> **Dataset entries**:
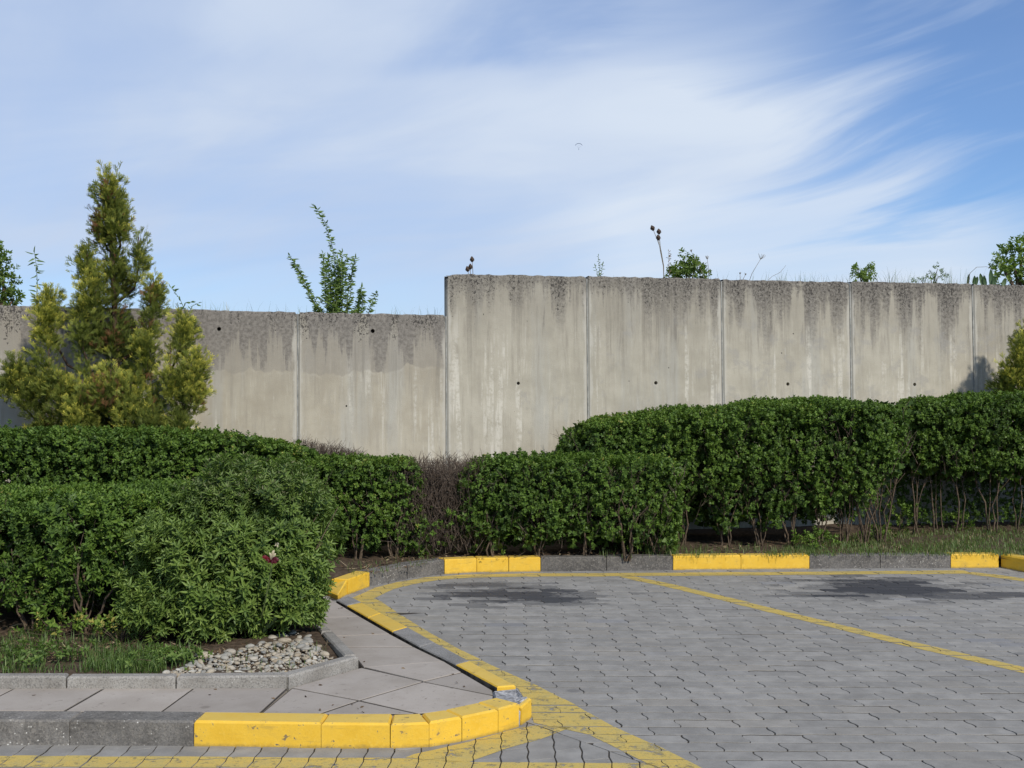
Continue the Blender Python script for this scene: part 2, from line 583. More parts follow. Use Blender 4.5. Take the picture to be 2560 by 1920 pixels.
def mat_wall(name, ztop, zslope, low):
    m, g = new_mat(name)
    p = g.n('ShaderNodeNewGeometry').outputs['Position']
    x, y, z = g.sep(p)
    s = g.math('ADD', g.math('MULTIPLY', x, WDIR.x), g.math('MULTIPLY', y, WDIR.y))
    d = g.math('SUBTRACT', g.math('ADD', ztop, g.math('MULTIPLY', s, zslope)), z)       # depth below the coping
    rf = rand_fac(g)
    sp = g.comb(s, 0.0, z)

    def runs(off, zf, sc, det=5, ro=0.62):
        return g.noise(g.comb(g.math('ADD', s, off), 0.0, g.math('MULTIPLY', z, zf)), sc, det, ro)
    wide = runs(0.0, 0.10, 3.4)
    streak = runs(13.0, 0.05, 5.6, 6, 0.68)
    thin = runs(31.0, 0.10, 21, 4, 0.6)
    lime = runs(57.0, 0.045, 8, 5, 0.62)
    blotch = g.noise(sp, 2.6, 6, 0.66)
    cloudy = g.noise(g.comb(g.math('ADD', s, 9.0), 0.0, g.math('MULTIPLY', z, 0.7)), 5.5, 6, 0.68)
    fine = g.noise(sp, 30, 6, 0.7)
    grit = g.noise(sp, 95, 4, 0.66)
    # cast concrete
    warm = ((0.36, 0.325, 0.26), (0.45, 0.415, 0.34)) if low else ((0.37, 0.345, 0.285), (0.47, 0.44, 0.37))
    c = g.mix(g.smooth(blotch, 0.3, 0.7), *warm)
    c = g.mix(g.smooth(wide, 0.50, 0.68, 0, 0.55), c, (0.40, 0.40, 0.375))            # cool washed runs
    c = g.mix(g.smooth(thin, 0.50, 0.68, 0, 0.55), c, (0.335, 0.31, 0.26))
    c = g.mix(g.smooth(thin, 0.44, 0.30, 0, 0.55), c, (0.52, 0.49, 0.415))
    c = g.mix(g.smooth(cloudy, 0.56, 0.70, 0, 0.45), c, (0.315, 0.298, 0.262))
    c = g.mix(g.smooth(grit, 0.55, 0.75, 0, 0.35), c, (0.27, 0.25, 0.21))
    tone = g.math('ADD', 0.94, g.math('MULTIPLY', rf, 0.12))
    c = g.mix(1.0, c, g.comb(tone, tone, tone), 'MULTIPLY')
    # lime runs: broken pale streaks
    lm = g.math('MULTIPLY', g.smooth(lime, 0.56, 0.63), g.smooth(g.math('ADD', g.math('MULTIPLY', cloudy, 0.6), g.math('MULTIPLY', fine, 0.4)), 0.42, 0.56))
    c = g.mix(g.math('MULTIPLY', lm, g.smooth(d, 0.2, 0.8, 0, 0.85)), c, (0.60, 0.575, 0.51))
    # soot and algae runs from the coping
    soot = g.math('MULTIPLY', g.smooth(runs(83.0, 0.035, 6.5, 6, 0.7), 0.52, 0.66), g.smooth(g.math('ADD', d, g.math('MULTIPLY', g.math('SUBTRACT', cloudy, 0.5), 0.9)), 1.35, 0.1))
    c = g.mix(g.math('MULTIPLY', soot, g.smooth(fine, 0.25, 0.6, 0.35, 0.85)), c, (0.17, 0.155, 0.132))
    c = g.mix(g.smooth(g.math('ADD', d, g.math('MULTIPLY', g.math('SUBTRACT', cloudy, 0.5), 0.7)), 1.2, 0.0, 0.0, 0.5), c, (0.25, 0.232, 0.2))
    c = g.mix(1.0, c, (0.90, 0.892, 0.858), 'MULTIPLY')
    # weathered upper zone
    rag = g.math('ADD', g.math('MULTIPLY', g.math('SUBTRACT', fine, 0.5), 0.22), g.math('MULTIPLY', g.math('SUBTRACT', cloudy, 0.5), 0.5))
    if low:
        tide = g.math('SUBTRACT', 0.58, g.math('MULTIPLY', g.math('SUBTRACT', g.noise(g.comb(s, 0, 0), 1.3, 4, 0.6), 0.5), 0.7))
        inzone = g.smooth(g.math('SUBTRACT', d, tide), 0.006, -0.012)
        washed = g.smooth(g.math('ADD', g.math('ADD', streak, g.math('MULTIPLY', d, 0.34)), g.math('MULTIPLY', rag, 0.12)), 0.60, 0.66)   # drip tongues washed clean
        am = g.math('MULTIPLY', inzone, g.math('SUBTRACT', 1.0, g.math('MULTIPLY', washed, 0.85)))
        grime = g.mix(g.smooth(fine, 0.36, 0.64), (0.075, 0.067, 0.06), (0.215, 0.197, 0.172))
        c = g.mix(g.math('MULTIPLY', am, g.smooth(g.math('ADD', d, rag), 0.8, 0.0, 0.5, 0.97)), c, grime)
        c = g.mix(g.math('MULTIPLY', inzone, 0.3), c, (0.24, 0.222, 0.195))
        line = g.math('MULTIPLY', g.smooth(g.math('ABSOLUTE', g.math('SUBTRACT', d, g.math('ADD', tide, 0.015))), 0.02, 0.0), g.smooth(cloudy, 0.45, 0.66, 0.0, 0.18))
        c = g.mix(line, c, (0.55, 0.52, 0.45))                                          # pale tide mark
        spk_depth, thr = 0.34, 0.60
    else:
        right = g.smooth(s, 1.2, 5.6)
        reach = g.math('ADD', 0.10, g.math('MULTIPLY', g.smooth(streak, 0.34, 0.68), g.math('ADD', 0.55, g.math('MULTIPLY', right, 0.6))))
        up = g.smooth(g.math('ADD', d, rag), reach, g.math('MULTIPLY', reach, 0.1))
        grime = g.mix(g.smooth(fine, 0.34, 0.66), (0.08, 0.072, 0.064), (0.22, 0.203, 0.176))
        c = g.mix(g.math('MULTIPLY', up, g.math('ADD', 0.68, g.math('MULTIPLY', right, 0.25))), c, grime)
        drip = g.math('MULTIPLY', g.smooth(thin, 0.56, 0.66), g.math('MULTIPLY', g.smooth(wide, 0.42, 0.55), g.smooth(d, 1.1, 0.1)))
        c = g.mix(g.math('MULTIPLY', drip, g.smooth(fine, 0.3, 0.6, 0.2, 0.85)), c, (0.17, 0.155, 0.135))
        peel = g.math('MULTIPLY', g.smooth(g.math('ADD', g.noise(sp, 3.6, 7, 0.72), g.math('MULTIPLY', right, 0.09)), 0.60, 0.70), g.smooth(d, 0.3, 0.6))
        c = g.mix(g.math('MULTIPLY', peel, 0.4), c, (0.27, 0.262, 0.245))
        spk_depth, thr = 0.62, 0.60
    # black lichen: speckle that thickens under the coping and along the runs
    lich = g.noise(g.comb(s, 3.0, g.math('MULTIPLY', z, 0.75)), 44, 3, 0.6, 0.4)
    lich2 = g.noise(g.comb(s, 7.0, g.math('MULTIPLY', z, 0.8)), 85, 3, 0.6, 0.3)
    close = g.smooth(g.math('ADD', d, g.math('MULTIPLY', g.math('SUBTRACT', streak, 0.5), -1.5)), spk_depth, -0.15)
    t1 = g.math('SUBTRACT', 0.735, g.math('MULTIPLY', close, 0.215))
    spk = g.math('MAXIMUM', g.smooth(lich, t1, g.math('ADD', t1, 0.035)), g.smooth(lich2, g.math('ADD', t1, 0.01), g.math('ADD', t1, 0.05)))
    c = g.mix(g.math('MULTIPLY', spk, 0.85), c, (0.04, 0.037, 0.034))
    pale = g.math('MULTIPLY', g.smooth(g.noise(sp, 48, 3, 0.6), 0.62, 0.68), close)
    c = g.mix(g.math('MULTIPLY', pale, 0.5), c, (0.46, 0.44, 0.385))
    # pale lime fringe beside every panel joint
    fr = g.math('FRACT', g.math('DIVIDE', g.math('SUBTRACT', s, WS0), PWID))
    dj = g.math('MULTIPLY', g.math('MINIMUM', fr, g.math('SUBTRACT', 1.0, fr)), PWID)
    frg = g.smooth(g.math('ADD', dj, g.math('MULTIPLY', g.math('SUBTRACT', g.noise(g.comb(s, 2.0, g.math('MULTIPLY', z, 0.5)), 9, 4, 0.6), 0.5), 0.11)), 0.055, 0.022)
    c = g.mix(g.math('MULTIPLY', frg, g.smooth(d, 0.05, 0.3, 0.15, 0.6)), c, (0.47, 0.452, 0.395))
    # small blow holes
    dl, vl = g.vor(sp, 7)
    hole = g.math('MULTIPLY', g.smooth(dl, 0.06, 0.035), g.smooth(g.sep(vl)[0], 0.88, 0.9))
    c = g.mix(hole, c, (0.06, 0.052, 0.045))
    h = g.math('ADD', g.math('MULTIPLY', fine, 0.6), g.math('SUBTRACT', grit, g.math('MULTIPLY', g.math('ADD', spk, hole), 0.8)))
    finish(g, c, 0.92, g.bump(h, 0.4, 0.006), 0.15)
    return m


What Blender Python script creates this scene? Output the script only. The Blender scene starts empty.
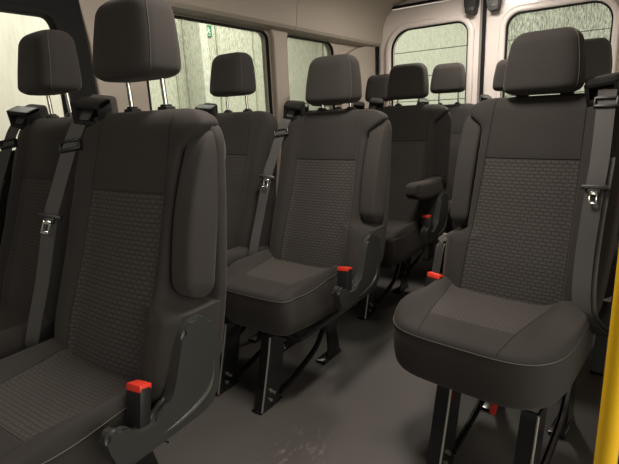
import bpy, bmesh, math, random
from mathutils import Vector, Matrix
random.seed(4)
S = bpy.context.scene
C = S.collection
PI = math.pi

# ------------------------------------------------------------------ materials
def newmat(name):
    m = bpy.data.materials.new(name); m.use_nodes = True
    nt = m.node_tree
    b = nt.nodes['Principled BSDF']
    return m, nt, b
def N(nt, typ, **kw):
    n = nt.nodes.new(typ)
    for k, v in kw.items():
        if k.startswith('i_'):
            key = k[2:]
            n.inputs[int(key) if key.isdigit() else key].default_value = v
        else: setattr(n, k, v)
    return n
def math_(nt, op, a, b=None, c=None, clamp=False):
    n = nt.nodes.new('ShaderNodeMath'); n.operation = op; n.use_clamp = clamp
    for i, v in enumerate((a, b, c)):
        if v is None: continue
        if isinstance(v, (int, float)): n.inputs[i].default_value = v
        else: nt.links.new(v, n.inputs[i])
    return n.outputs[0]
def mixc(nt, fac, a, b):
    n = nt.nodes.new('ShaderNodeMix'); n.data_type = 'RGBA'
    for i, v in ((0, fac), (6, a), (7, b)):
        if isinstance(v, (int, float)): n.inputs[i].default_value = v
        elif isinstance(v, tuple): n.inputs[i].default_value = v
        else: nt.links.new(v, n.inputs[i])
    return n.outputs[2]
def col(r, g, b): return (r, g, b, 1)

def simple(name, c, rough=.5, metal=0., noise=0., nscale=300, bump=0., spec=.5, coat=0.):
    m, nt, b = newmat(name)
    b.inputs['Base Color'].default_value = col(*c)
    b.inputs['Roughness'].default_value = rough
    b.inputs['Metallic'].default_value = metal
    b.inputs['Specular IOR Level'].default_value = spec
    b.inputs['Coat Weight'].default_value = coat
    tc = N(nt, 'ShaderNodeTexCoord')
    t = N(nt, 'ShaderNodeTexNoise'); t.inputs['Scale'].default_value = nscale; t.inputs['Detail'].default_value = 2
    nt.links.new(tc.outputs['Object'], t.inputs['Vector'])
    if noise:
        d = tuple(v*(1-noise) for v in c); l = tuple(min(1, v*(1+noise)) for v in c)
        nt.links.new(mixc(nt, t.outputs[0], col(*d), col(*l)), b.inputs['Base Color'])
    if bump:
        bp = N(nt, 'ShaderNodeBump'); bp.inputs['Strength'].default_value = bump; bp.inputs['Distance'].default_value = .001
        nt.links.new(t.outputs[0], bp.inputs['Height']); nt.links.new(bp.outputs[0], b.inputs['Normal'])
    return m

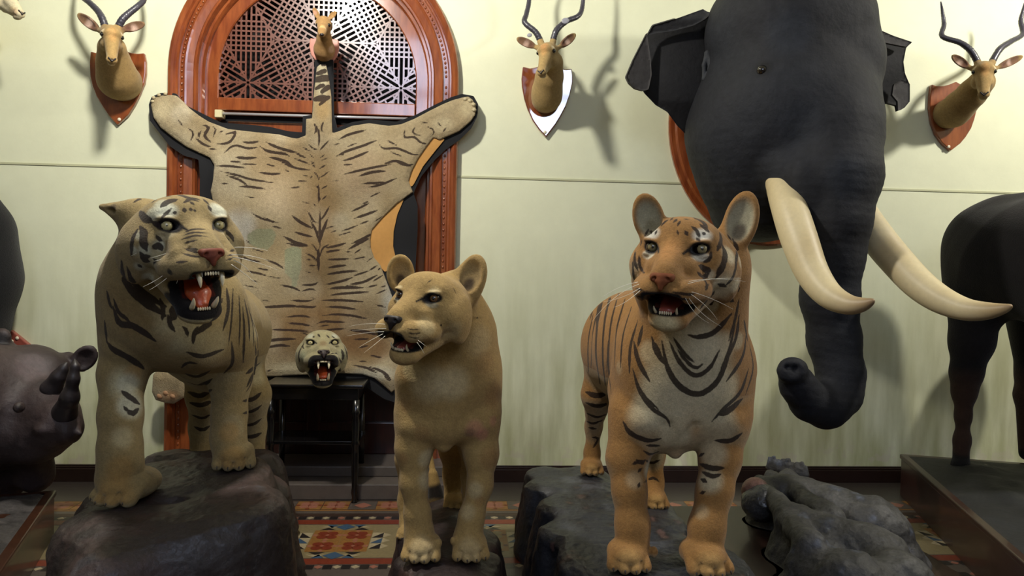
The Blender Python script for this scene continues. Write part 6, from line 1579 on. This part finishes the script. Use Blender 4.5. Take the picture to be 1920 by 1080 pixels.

> **Stated task**:
Your task is to repeat the opening line of the entries above and each line after it, ending with the line that has "sp = g.comb(s, 0.0, z)". Do not include the pictures.

> **The output**:
Continue the Blender Python script for this scene: part 2, from line 583. More parts follow. Use Blender 4.5. Take the picture to be 2560 by 1920 pixels.
def mat_wall(name, ztop, zslope, low):
    m, g = new_mat(name)
    p = g.n('ShaderNodeNewGeometry').outputs['Position']
    x, y, z = g.sep(p)
    s = g.math('ADD', g.math('MULTIPLY', x, WDIR.x), g.math('MULTIPLY', y, WDIR.y))
    d = g.math('SUBTRACT', g.math('ADD', ztop, g.math('MULTIPLY', s, zslope)), z)       # depth below the coping
    rf = rand_fac(g)
    sp = g.comb(s, 0.0, z)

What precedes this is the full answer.